What is the symmetry point group of a regular n-gon, where n is even with the opposite vertices identified? Is it $D_n$?

Question

If we have a regular 2n-gon, what is its symmetry group if we identify the opposite vertices (the ones that are on the same line). Do we get the group that is isomorphous to the group of the regular n-gon?

Answer 1

It is quite obvious to see, that the group you search is $\frac{D_{2n}}{H_{2n}}$, where $H_{2n}$ is the group of all symmetries of the $2n$-gon that send each vertices either to itself, or to a diametrically opposite one. Let's find $H_{2n}$.

If a symmetry preserves three vertices, then it is known to be trivial. If it preserves two non-opposite vertices, it is also trivial. And if it preserves two opposite vertices it is either trivial or a "mirror" symmetry in respect to the diagonal connecting them. It satisfies our conditions only if $n = 2$ and your $2n$-gon is a square. If the symmetry preserves one vertice, it maps its neighbour vertices to its neighbour vertices, which results init being a "mirror" symmetry in respect to a diagonal. We have already examined that case. Now, if it preserves nothing, then to satisfy our condition it has to be the central symmetry.

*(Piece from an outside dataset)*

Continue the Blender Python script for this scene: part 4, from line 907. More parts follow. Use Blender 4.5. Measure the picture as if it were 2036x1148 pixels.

Now we have classified the elements of $H_{2n}$ and now we see that there are two different cases:

1) $n = 2$

$H_4 \cong C_2 \times C_2$ and so your group is $C_2$

2) $n > 2$

Then $H_{2n}$ is the cyclic group generated by central symmetry (which is actually a rotation on $\pi$), so $\frac{D_{2n}}{H_{2n}} \cong \frac{\langle a \rangle_{2n} \rtimes \langle b \rangle_2}{\langle a^n \rangle} \cong D_n$

So, your group is $C_2$ in case $n = 2$, and $D_n$ otherwise.